Look at the conventions from the winners’ side and they read as progress; from the losers’ side, as plunder; from the sum, a wash; from the spread, a standing fight. Every one of those angles is true, and not one of them ranks the thing. Somebody already wrote the definitive song about seeing a thing from every side and coming away understanding it no better for the trouble. With that, I leave you with this.

Notes

1 Swap the order of summation: \(\sum_i \beta_i = \sum_i \sum_{j \in N(i)} 1/k_j\), and each node \(j\)’s share \(1/k_j\) gets counted once for every one of its \(k_j\) neighbors, contributing \(k_j \cdot (1/k_j) = 1\). Sum over all \(j\) and you get \(N\). The books close at the level of the whole graph precisely because what a low-degree node over-contributes to one neighbor it under-contributes elsewhere — the conservation is exact even though no single node’s ledger balances.

2 Arrow, Social Choice and Individual Values (1951). What it means to call a collective choice legitimate when no aggregation rule comes out clean is the question Maggie and I take up at book length in Social Choice and Legitimacy (Cambridge, 2014); her work lives at elizabethmpenn.com.

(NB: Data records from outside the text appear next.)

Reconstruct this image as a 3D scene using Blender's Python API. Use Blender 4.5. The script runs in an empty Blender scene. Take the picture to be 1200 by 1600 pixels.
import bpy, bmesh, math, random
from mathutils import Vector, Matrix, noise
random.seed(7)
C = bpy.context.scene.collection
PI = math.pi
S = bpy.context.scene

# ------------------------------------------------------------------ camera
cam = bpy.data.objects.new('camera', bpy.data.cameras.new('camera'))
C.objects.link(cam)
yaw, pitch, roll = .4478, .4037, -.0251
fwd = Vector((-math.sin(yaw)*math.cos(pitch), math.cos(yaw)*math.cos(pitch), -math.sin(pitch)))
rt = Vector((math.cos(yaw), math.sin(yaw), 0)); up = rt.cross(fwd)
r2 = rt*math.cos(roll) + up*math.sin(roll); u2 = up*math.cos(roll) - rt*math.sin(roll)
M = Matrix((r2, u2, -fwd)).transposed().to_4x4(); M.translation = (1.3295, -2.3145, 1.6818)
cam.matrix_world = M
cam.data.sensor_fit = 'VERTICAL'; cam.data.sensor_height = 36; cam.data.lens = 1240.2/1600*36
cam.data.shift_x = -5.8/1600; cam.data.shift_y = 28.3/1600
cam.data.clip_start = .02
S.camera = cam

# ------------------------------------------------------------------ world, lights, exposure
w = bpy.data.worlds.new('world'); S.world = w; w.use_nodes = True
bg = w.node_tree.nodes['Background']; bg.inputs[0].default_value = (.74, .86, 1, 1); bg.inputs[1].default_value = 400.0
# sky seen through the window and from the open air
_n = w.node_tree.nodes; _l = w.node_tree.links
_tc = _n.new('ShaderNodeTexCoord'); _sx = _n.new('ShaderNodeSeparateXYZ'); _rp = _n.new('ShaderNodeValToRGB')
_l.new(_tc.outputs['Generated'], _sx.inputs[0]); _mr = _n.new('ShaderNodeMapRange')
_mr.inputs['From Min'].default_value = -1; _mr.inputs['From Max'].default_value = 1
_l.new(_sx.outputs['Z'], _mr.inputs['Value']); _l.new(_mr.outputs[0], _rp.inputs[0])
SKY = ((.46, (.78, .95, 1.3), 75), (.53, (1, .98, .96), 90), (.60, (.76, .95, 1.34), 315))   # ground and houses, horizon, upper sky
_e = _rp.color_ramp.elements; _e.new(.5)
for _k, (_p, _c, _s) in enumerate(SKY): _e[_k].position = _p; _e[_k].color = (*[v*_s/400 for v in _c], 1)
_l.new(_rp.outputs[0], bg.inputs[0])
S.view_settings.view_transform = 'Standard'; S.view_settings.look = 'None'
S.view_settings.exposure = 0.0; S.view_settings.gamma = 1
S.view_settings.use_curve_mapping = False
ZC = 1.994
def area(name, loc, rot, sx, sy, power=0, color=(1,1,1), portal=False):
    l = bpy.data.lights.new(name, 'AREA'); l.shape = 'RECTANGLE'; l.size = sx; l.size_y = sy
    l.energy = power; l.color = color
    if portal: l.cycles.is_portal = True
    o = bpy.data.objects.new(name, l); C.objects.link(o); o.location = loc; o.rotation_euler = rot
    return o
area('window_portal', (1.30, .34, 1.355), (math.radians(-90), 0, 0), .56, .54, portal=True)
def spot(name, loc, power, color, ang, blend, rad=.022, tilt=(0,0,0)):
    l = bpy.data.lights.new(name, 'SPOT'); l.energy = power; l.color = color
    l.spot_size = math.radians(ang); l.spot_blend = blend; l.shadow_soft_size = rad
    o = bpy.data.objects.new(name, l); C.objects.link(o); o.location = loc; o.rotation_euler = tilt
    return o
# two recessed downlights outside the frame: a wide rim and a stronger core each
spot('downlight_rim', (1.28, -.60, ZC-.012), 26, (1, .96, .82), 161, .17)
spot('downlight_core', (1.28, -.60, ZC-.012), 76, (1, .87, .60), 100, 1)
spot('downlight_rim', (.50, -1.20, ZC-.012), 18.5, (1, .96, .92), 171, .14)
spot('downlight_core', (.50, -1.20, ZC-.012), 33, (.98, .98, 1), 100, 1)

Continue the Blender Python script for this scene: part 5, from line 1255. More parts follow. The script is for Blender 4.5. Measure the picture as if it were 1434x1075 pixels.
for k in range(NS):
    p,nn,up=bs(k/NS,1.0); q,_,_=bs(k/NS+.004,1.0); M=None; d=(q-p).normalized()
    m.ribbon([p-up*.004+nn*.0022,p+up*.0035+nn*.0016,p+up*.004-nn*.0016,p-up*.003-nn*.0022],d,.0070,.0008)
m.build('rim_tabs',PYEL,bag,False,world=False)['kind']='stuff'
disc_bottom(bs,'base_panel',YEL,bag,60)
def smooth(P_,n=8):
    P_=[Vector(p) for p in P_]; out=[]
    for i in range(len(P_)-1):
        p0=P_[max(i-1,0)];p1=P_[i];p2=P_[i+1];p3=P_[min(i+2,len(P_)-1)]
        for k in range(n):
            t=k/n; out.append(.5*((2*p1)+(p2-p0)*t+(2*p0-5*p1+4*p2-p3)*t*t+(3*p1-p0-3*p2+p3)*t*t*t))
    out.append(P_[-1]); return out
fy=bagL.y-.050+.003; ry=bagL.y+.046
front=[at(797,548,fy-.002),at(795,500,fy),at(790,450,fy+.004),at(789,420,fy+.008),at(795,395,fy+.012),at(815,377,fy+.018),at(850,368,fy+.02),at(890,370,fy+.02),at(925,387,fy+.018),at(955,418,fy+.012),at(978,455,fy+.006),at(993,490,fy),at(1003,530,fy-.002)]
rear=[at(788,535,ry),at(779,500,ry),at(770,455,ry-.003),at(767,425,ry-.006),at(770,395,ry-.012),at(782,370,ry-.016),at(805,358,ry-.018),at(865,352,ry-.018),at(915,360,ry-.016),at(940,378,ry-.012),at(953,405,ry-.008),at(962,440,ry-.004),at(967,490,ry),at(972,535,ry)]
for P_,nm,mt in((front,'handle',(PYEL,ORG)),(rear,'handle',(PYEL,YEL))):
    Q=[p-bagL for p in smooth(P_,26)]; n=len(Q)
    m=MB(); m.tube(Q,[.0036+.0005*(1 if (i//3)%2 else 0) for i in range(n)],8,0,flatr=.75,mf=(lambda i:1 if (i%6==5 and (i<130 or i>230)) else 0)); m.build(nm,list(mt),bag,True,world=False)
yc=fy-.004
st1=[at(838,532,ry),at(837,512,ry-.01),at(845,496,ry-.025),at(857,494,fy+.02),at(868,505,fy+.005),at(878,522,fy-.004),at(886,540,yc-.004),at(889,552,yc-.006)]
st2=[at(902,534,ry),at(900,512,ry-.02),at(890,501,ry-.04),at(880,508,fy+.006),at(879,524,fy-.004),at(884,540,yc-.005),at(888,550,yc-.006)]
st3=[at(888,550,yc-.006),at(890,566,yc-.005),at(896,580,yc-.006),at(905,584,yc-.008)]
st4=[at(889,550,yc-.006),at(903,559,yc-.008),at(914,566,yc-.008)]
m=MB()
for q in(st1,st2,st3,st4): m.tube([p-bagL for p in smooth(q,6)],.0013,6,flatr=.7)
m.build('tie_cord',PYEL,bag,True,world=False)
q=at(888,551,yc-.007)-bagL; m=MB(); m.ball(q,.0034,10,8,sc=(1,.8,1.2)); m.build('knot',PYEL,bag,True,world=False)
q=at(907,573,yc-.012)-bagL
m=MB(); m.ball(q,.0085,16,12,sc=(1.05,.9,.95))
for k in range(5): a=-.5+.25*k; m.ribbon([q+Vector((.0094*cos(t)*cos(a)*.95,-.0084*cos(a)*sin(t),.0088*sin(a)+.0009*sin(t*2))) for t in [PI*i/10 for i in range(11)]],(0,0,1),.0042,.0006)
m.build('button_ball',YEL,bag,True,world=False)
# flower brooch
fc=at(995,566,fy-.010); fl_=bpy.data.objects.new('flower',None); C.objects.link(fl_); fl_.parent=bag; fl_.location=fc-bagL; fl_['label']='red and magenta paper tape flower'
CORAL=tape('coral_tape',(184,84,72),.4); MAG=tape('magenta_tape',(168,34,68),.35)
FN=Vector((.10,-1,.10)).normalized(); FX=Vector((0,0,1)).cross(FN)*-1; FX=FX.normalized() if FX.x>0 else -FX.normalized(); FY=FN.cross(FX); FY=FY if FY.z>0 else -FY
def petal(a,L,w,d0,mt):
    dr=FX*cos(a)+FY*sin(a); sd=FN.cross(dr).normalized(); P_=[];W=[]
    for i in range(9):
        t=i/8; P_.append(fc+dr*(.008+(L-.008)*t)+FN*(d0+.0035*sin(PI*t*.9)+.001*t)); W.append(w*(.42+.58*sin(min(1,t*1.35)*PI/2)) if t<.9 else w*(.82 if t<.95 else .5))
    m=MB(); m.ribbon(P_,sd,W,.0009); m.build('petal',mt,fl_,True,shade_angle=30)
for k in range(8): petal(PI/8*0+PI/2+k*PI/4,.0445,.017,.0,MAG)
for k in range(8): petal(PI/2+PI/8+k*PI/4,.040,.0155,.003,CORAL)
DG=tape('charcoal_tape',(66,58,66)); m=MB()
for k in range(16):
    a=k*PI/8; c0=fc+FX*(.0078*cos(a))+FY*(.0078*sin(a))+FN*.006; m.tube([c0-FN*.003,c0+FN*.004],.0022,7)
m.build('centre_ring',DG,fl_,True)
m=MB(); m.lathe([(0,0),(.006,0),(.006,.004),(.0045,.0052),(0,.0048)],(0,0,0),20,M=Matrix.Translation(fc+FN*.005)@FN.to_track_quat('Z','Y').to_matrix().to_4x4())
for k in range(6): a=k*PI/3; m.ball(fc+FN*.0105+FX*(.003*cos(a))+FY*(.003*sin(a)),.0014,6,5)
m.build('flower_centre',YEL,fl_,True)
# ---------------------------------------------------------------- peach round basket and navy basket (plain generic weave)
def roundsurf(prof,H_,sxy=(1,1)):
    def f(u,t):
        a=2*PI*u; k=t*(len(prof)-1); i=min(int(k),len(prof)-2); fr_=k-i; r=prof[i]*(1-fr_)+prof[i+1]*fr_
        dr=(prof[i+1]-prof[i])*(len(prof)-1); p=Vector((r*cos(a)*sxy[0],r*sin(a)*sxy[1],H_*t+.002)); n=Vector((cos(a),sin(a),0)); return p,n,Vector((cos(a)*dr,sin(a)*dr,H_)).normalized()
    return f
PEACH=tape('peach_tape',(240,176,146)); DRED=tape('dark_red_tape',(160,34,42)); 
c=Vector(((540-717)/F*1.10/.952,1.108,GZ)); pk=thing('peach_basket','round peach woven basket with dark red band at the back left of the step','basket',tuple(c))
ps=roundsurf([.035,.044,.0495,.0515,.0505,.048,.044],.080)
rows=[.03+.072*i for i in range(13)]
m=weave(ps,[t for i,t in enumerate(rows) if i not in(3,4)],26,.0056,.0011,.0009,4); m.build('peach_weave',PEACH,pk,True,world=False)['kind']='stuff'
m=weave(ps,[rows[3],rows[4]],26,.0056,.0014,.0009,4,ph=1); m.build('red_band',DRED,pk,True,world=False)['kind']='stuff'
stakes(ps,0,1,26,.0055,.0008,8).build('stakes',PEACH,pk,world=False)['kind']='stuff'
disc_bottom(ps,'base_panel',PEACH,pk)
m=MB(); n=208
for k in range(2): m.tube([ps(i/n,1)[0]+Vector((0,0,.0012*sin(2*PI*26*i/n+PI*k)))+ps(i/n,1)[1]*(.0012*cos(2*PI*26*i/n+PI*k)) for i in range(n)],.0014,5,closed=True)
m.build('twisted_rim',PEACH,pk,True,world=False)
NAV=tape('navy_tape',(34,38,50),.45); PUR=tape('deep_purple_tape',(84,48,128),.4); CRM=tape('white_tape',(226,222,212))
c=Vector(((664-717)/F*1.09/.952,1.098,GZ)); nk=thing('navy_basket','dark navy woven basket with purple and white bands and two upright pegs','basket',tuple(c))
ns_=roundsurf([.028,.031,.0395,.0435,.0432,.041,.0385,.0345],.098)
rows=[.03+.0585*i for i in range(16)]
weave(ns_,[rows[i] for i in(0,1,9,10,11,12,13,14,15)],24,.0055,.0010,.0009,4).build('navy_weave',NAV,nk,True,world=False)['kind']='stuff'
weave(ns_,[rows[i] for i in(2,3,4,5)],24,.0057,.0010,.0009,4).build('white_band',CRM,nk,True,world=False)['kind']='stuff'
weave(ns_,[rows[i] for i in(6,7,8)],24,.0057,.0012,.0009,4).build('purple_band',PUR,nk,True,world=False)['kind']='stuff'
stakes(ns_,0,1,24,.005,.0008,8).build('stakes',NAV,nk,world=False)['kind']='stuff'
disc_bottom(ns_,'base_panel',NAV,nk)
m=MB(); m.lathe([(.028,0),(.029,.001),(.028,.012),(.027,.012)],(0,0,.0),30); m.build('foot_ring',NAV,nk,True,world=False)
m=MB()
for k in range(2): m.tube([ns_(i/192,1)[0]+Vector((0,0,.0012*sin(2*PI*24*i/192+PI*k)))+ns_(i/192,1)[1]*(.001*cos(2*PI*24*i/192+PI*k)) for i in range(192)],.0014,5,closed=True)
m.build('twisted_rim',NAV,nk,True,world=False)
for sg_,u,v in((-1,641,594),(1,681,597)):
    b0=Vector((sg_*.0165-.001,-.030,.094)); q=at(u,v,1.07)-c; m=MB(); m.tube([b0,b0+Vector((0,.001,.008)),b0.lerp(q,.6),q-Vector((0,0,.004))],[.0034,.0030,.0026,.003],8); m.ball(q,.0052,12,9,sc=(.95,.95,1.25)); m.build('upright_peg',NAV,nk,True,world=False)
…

3 Sen, “The Impossibility of a Paretian Liberal,” Journal of Political Economy 78 (1970): 152–157. The mapping is structural rather than literal — our nodes are not casting ballots over social states — but the obstruction is the same one: minimal local decisiveness laid under a global Pareto requirement has no consistent solution.

4 McKelvey (1976) and Schofield (1978), establishing that majority rule over more than one dimension is generically unstable and can be agenda-driven anywhere — the result behind this blog’s subtitle. I learned to read these theorems, and to respect the full reach of what they rule out, from Norman Schofield.